« Au bord du fleuve », Cheryl Itanda.

« Au bord du fleuve », Cheryl Itanda.

« Il n’y a pas d’Humanité pour les hommes sans terre »

Cheryl Itanda, Au bord du fleuve suivi de Explorateur de tendresse, Dacres Edition, 2021, 195 pages.

Plongeons dans l’univers poétique avec le texte de Cheryl Itanda Au bord du fleuve suivi de Explorateur de tendresse. Un titre de reflet d’abord de la personnalité de l’homme qui s’est dit « powête du bout du monde » et enfin sculpteur des univers naturel et poétique. Un powê comme il le dit : « cet oiseau [qui] porte la voix d’une jeunesse considérable ». Un oiseau voyageur nous rapportant les histoires de chaque contrée, les nouvelles du monde lointain.
Au bord du fleuve s’étend sur 64 poèmes. Ce recueil est en quelque sorte les désolations du poète qu’il laisse transparaître dans des vers à la fois satiriques et lyriques. Il nous peint un tableau amer de ce continent noir victime des malversations de la colonisation mais aussi en proie des illusions des indépendances. Une terre d’antan pleine de rêves vivant dans une paisible quiétude que, l’usure du temps a fini par rattraper et en a fait une hécatombe, une épave victimaire des mœurs modernes. On y trouve des poèmes comme « Vieux continent », « Les hommes sans terre », «La douleur du soleil », « Et pourtant le nègre criait sa race », etc.
Des poèmes qui peignent une terre dépossédée, déshumanisée et laide. Des pays pillés et martyrisés criards. Ainsi, le poète nous montre la part de responsabilités de l’artiste.
Ce qu’il y a de plus accrocheur dans ce recueil de poèmes c’est ce côté submersible en ce sens que le poète se situe entre deux pôles. Vivant à l’étranger, il ne s’exclut pas de sa mission : dénoncer les tares de son pays natal mais aussi partager ses déchirures, ses tourments, ses actes manqués. Des vers porteurs d’un immense potentiel esthétique qui nous attache dès le premier vers au dernier.

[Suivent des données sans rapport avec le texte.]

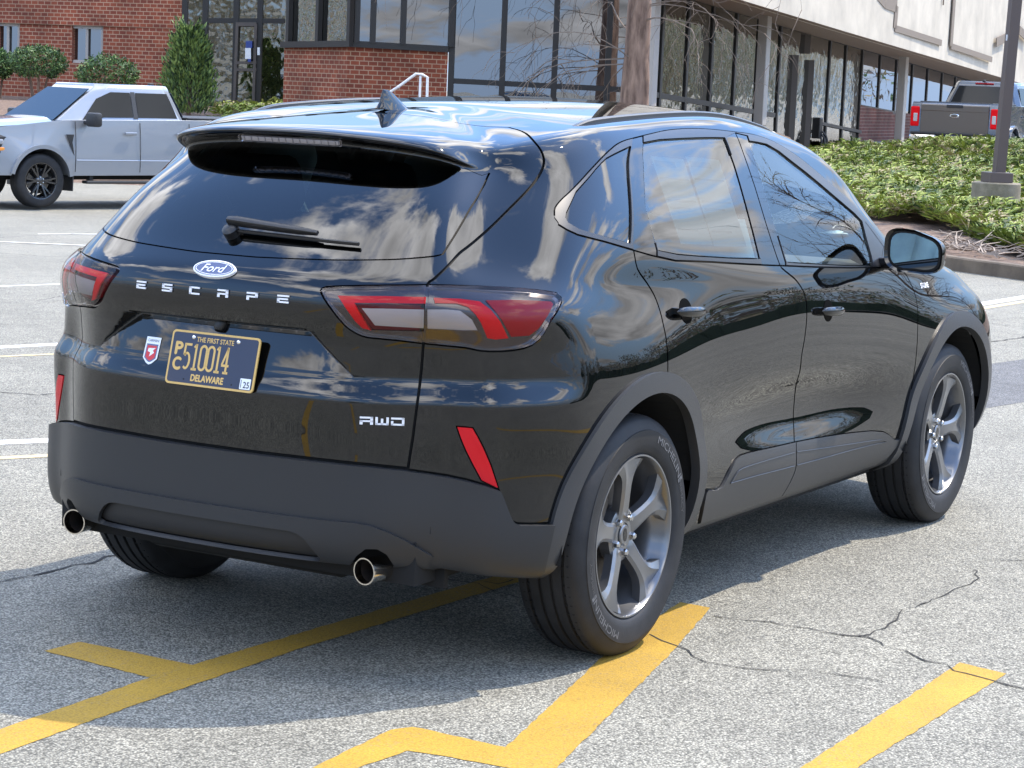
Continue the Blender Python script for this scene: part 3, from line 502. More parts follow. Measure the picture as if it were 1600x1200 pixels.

Le poète est un explorateur des îlots de tendresse c’est-à-dire un voyageur, marcheur et chercheur des univers tendres, des cieux capables de l’inspirer. Autour de 32 poèmes, il nous parle de son collier d’amour pour ces îles enchanteresses notamment la silhouette d’une femme garnement riche en formes et rondeurs. Comme il écrivit dans son recueil de poésies Ilots de tendresse : « La poésie est une épouse fidèle et métamorphose, compagne sur le fil d’une vie. Un cœur dans nos moments d’amour et un cri dans nos peines ».
Nous comprenons alors que le poète se sert de la figure de la femme pour peindre les maux du monde. Une fois de plus on s’attache à la plume érotique de Cheryl Itanda qui trouve encore la force de parler de tendresse dans ce monde imbibé d’impuretés. Il arrive à dessiner un monde meilleur sur ces tas d’immondices. C’est la force de ses poèmes  : chercher la beauté du monde dans la laideur de celui-ci. Construire et imaginer l’existence d’un monde meilleur dans ce trou. Une lueur d’espoir s’offre au poète, aux lecteurs au bord de cette source intarissable qui est à la fois intolérance, injustice, misère. Le fleuve, les ruisseaux, cour d’eau entre autres sont des fenêtres pour notre poète lui permettant de voir la société
La Powêtude est le courant de la poésie du poète. Dans ce courant, le ras-le-bol du poète est exprimé par ses vers et la révolte y est. Il prend comme appui une icône de la musique gabonaise Pierre Claver Akendengue, qui dans ses chants dénonce le vice. Un oiseau voyageur pour peindre le mal des hommes.
A ce propos Cheryl Itanda souligne que : « La Powêtude devient donc la façade de nos aspirations mais sans doute un champ de bataille, une ascèse, un creuset d’où se déverse et s’épure l’expression powêtique de nos idéaux, de nos luttes passées, présentes et futures. »
Au bord du fleuve est un recueil parsemé d’images et de symboles. On y ressort trempé par la richesse de cette écriture.